Aim:
Return every line of the material exactly.

Stored data:

>>>

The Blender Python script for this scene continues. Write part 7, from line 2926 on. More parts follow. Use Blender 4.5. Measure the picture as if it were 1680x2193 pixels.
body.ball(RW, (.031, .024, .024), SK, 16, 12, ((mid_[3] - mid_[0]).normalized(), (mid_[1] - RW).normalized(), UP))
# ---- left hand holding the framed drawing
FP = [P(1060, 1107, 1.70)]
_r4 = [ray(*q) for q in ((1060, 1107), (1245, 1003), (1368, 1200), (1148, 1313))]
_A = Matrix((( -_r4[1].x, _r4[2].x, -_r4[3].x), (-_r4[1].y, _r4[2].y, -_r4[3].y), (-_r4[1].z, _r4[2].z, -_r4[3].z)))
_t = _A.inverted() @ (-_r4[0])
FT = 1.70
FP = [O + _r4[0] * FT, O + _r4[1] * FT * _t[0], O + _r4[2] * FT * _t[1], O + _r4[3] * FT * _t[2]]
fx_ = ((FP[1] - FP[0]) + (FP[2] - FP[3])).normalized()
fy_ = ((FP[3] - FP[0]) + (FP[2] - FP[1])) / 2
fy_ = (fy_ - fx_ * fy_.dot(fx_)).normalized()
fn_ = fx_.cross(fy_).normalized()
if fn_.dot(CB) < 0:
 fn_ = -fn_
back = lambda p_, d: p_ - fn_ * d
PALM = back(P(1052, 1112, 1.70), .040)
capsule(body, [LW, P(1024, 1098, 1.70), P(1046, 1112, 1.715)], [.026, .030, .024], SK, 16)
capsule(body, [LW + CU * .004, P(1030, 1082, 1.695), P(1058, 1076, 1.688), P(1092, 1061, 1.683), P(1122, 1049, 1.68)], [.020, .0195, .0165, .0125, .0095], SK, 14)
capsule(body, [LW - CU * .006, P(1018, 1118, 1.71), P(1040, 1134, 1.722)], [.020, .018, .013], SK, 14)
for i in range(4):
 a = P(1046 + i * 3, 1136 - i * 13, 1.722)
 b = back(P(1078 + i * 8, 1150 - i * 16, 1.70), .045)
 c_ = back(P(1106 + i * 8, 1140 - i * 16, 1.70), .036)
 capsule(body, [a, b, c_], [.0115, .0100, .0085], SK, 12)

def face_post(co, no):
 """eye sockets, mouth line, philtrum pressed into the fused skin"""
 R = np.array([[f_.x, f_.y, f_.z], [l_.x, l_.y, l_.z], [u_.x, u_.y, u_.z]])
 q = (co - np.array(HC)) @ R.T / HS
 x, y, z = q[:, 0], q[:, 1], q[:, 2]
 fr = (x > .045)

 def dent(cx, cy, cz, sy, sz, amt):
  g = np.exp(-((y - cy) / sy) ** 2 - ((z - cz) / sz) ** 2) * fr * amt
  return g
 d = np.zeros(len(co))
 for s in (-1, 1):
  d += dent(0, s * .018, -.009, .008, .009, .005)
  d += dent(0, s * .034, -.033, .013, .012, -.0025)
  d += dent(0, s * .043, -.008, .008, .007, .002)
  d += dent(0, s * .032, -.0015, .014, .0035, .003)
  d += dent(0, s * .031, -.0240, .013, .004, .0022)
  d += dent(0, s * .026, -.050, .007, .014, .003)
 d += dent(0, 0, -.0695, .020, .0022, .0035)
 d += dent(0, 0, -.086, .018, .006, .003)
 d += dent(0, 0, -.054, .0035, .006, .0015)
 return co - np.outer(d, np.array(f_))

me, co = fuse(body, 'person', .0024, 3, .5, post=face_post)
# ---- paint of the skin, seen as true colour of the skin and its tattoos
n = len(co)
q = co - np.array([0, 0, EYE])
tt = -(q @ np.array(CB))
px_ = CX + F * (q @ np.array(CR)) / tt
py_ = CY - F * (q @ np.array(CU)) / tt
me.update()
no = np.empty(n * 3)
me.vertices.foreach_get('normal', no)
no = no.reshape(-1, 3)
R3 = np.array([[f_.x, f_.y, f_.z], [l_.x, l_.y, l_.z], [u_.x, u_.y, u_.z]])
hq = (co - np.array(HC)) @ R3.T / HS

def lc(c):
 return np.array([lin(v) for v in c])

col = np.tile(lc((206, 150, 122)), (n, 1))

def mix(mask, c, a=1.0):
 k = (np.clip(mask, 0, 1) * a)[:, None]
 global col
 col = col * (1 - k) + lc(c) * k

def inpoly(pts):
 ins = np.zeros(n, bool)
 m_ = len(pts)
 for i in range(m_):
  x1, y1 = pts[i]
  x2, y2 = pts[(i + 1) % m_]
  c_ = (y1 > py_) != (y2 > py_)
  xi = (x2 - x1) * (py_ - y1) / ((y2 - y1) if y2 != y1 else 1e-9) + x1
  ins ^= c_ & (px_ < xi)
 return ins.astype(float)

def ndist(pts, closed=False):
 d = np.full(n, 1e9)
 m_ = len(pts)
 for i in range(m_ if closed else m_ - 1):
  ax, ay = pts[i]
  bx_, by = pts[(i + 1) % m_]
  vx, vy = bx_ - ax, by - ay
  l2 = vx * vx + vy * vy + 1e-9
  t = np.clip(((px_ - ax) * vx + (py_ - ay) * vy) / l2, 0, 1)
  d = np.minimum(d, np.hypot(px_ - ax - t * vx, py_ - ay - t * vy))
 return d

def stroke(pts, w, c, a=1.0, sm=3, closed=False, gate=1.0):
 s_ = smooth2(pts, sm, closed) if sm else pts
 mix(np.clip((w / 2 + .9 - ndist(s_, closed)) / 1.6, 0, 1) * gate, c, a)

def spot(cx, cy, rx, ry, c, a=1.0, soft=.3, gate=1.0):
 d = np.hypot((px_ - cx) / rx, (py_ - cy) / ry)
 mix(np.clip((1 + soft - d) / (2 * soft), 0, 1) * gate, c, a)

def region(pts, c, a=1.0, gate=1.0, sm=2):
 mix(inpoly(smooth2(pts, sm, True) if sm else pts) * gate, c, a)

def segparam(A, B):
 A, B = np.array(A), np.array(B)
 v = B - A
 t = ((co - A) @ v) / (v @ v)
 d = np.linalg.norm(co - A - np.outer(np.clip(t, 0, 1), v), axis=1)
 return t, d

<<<

Exercise output:
The Blender Python script for this scene continues. Write part 7, from line 2926 on. More parts follow. Use Blender 4.5. Measure the picture as if it were 1680x2193 pixels.
body.ball(RW, (.031, .024, .024), SK, 16, 12, ((mid_[3] - mid_[0]).normalized(), (mid_[1] - RW).normalized(), UP))
# ---- left hand holding the framed drawing
FP = [P(1060, 1107, 1.70)]
_r4 = [ray(*q) for q in ((1060, 1107), (1245, 1003), (1368, 1200), (1148, 1313))]
_A = Matrix((( -_r4[1].x, _r4[2].x, -_r4[3].x), (-_r4[1].y, _r4[2].y, -_r4[3].y), (-_r4[1].z, _r4[2].z, -_r4[3].z)))
_t = _A.inverted() @ (-_r4[0])
FT = 1.70
FP = [O + _r4[0] * FT, O + _r4[1] * FT * _t[0], O + _r4[2] * FT * _t[1], O + _r4[3] * FT * _t[2]]
fx_ = ((FP[1] - FP[0]) + (FP[2] - FP[3])).normalized()
fy_ = ((FP[3] - FP[0]) + (FP[2] - FP[1])) / 2
fy_ = (fy_ - fx_ * fy_.dot(fx_)).normalized()
fn_ = fx_.cross(fy_).normalized()
if fn_.dot(CB) < 0:
 fn_ = -fn_
back = lambda p_, d: p_ - fn_ * d
PALM = back(P(1052, 1112, 1.70), .040)
capsule(body, [LW, P(1024, 1098, 1.70), P(1046, 1112, 1.715)], [.026, .030, .024], SK, 16)
capsule(body, [LW + CU * .004, P(1030, 1082, 1.695), P(1058, 1076, 1.688), P(1092, 1061, 1.683), P(1122, 1049, 1.68)], [.020, .0195, .0165, .0125, .0095], SK, 14)
capsule(body, [LW - CU * .006, P(1018, 1118, 1.71), P(1040, 1134, 1.722)], [.020, .018, .013], SK, 14)
for i in range(4):
 a = P(1046 + i * 3, 1136 - i * 13, 1.722)
 b = back(P(1078 + i * 8, 1150 - i * 16, 1.70), .045)
 c_ = back(P(1106 + i * 8, 1140 - i * 16, 1.70), .036)
 capsule(body, [a, b, c_], [.0115, .0100, .0085], SK, 12)

def face_post(co, no):
 """eye sockets, mouth line, philtrum pressed into the fused skin"""
 R = np.array([[f_.x, f_.y, f_.z], [l_.x, l_.y, l_.z], [u_.x, u_.y, u_.z]])
 q = (co - np.array(HC)) @ R.T / HS
 x, y, z = q[:, 0], q[:, 1], q[:, 2]
 fr = (x > .045)

 def dent(cx, cy, cz, sy, sz, amt):
  g = np.exp(-((y - cy) / sy) ** 2 - ((z - cz) / sz) ** 2) * fr * amt
  return g
 d = np.zeros(len(co))
 for s in (-1, 1):
  d += dent(0, s * .018, -.009, .008, .009, .005)
  d += dent(0, s * .034, -.033, .013, .012, -.0025)
  d += dent(0, s * .043, -.008, .008, .007, .002)
  d += dent(0, s * .032, -.0015, .014, .0035, .003)
  d += dent(0, s * .031, -.0240, .013, .004, .0022)
  d += dent(0, s * .026, -.050, .007, .014, .003)
 d += dent(0, 0, -.0695, .020, .0022, .0035)
 d += dent(0, 0, -.086, .018, .006, .003)
 d += dent(0, 0, -.054, .0035, .006, .0015)
 return co - np.outer(d, np.array(f_))

me, co = fuse(body, 'person', .0024, 3, .5, post=face_post)
# ---- paint of the skin, seen as true colour of the skin and its tattoos
n = len(co)
q = co - np.array([0, 0, EYE])
tt = -(q @ np.array(CB))
px_ = CX + F * (q @ np.array(CR)) / tt
py_ = CY - F * (q @ np.array(CU)) / tt
me.update()
no = np.empty(n * 3)
me.vertices.foreach_get('normal', no)
no = no.reshape(-1, 3)
R3 = np.array([[f_.x, f_.y, f_.z], [l_.x, l_.y, l_.z], [u_.x, u_.y, u_.z]])
hq = (co - np.array(HC)) @ R3.T / HS

def lc(c):
 return np.array([lin(v) for v in c])

col = np.tile(lc((206, 150, 122)), (n, 1))

def mix(mask, c, a=1.0):
 k = (np.clip(mask, 0, 1) * a)[:, None]
 global col
 col = col * (1 - k) + lc(c) * k

def inpoly(pts):
 ins = np.zeros(n, bool)
 m_ = len(pts)
 for i in range(m_):
  x1, y1 = pts[i]
  x2, y2 = pts[(i + 1) % m_]
  c_ = (y1 > py_) != (y2 > py_)
  xi = (x2 - x1) * (py_ - y1) / ((y2 - y1) if y2 != y1 else 1e-9) + x1
  ins ^= c_ & (px_ < xi)
 return ins.astype(float)

def ndist(pts, closed=False):
 d = np.full(n, 1e9)
 m_ = len(pts)
 for i in range(m_ if closed else m_ - 1):
  ax, ay = pts[i]
  bx_, by = pts[(i + 1) % m_]
  vx, vy = bx_ - ax, by - ay
  l2 = vx * vx + vy * vy + 1e-9
  t = np.clip(((px_ - ax) * vx + (py_ - ay) * vy) / l2, 0, 1)
  d = np.minimum(d, np.hypot(px_ - ax - t * vx, py_ - ay - t * vy))
 return d

def stroke(pts, w, c, a=1.0, sm=3, closed=False, gate=1.0):
 s_ = smooth2(pts, sm, closed) if sm else pts
 mix(np.clip((w / 2 + .9 - ndist(s_, closed)) / 1.6, 0, 1) * gate, c, a)

def spot(cx, cy, rx, ry, c, a=1.0, soft=.3, gate=1.0):
 d = np.hypot((px_ - cx) / rx, (py_ - cy) / ry)
 mix(np.clip((1 + soft - d) / (2 * soft), 0, 1) * gate, c, a)

def region(pts, c, a=1.0, gate=1.0, sm=2):
 mix(inpoly(smooth2(pts, sm, True) if sm else pts) * gate, c, a)

def segparam(A, B):
 A, B = np.array(A), np.array(B)
 v = B - A
 t = ((co - A) @ v) / (v @ v)
 d = np.linalg.norm(co - A - np.outer(np.clip(t, 0, 1), v), axis=1)
 return t, d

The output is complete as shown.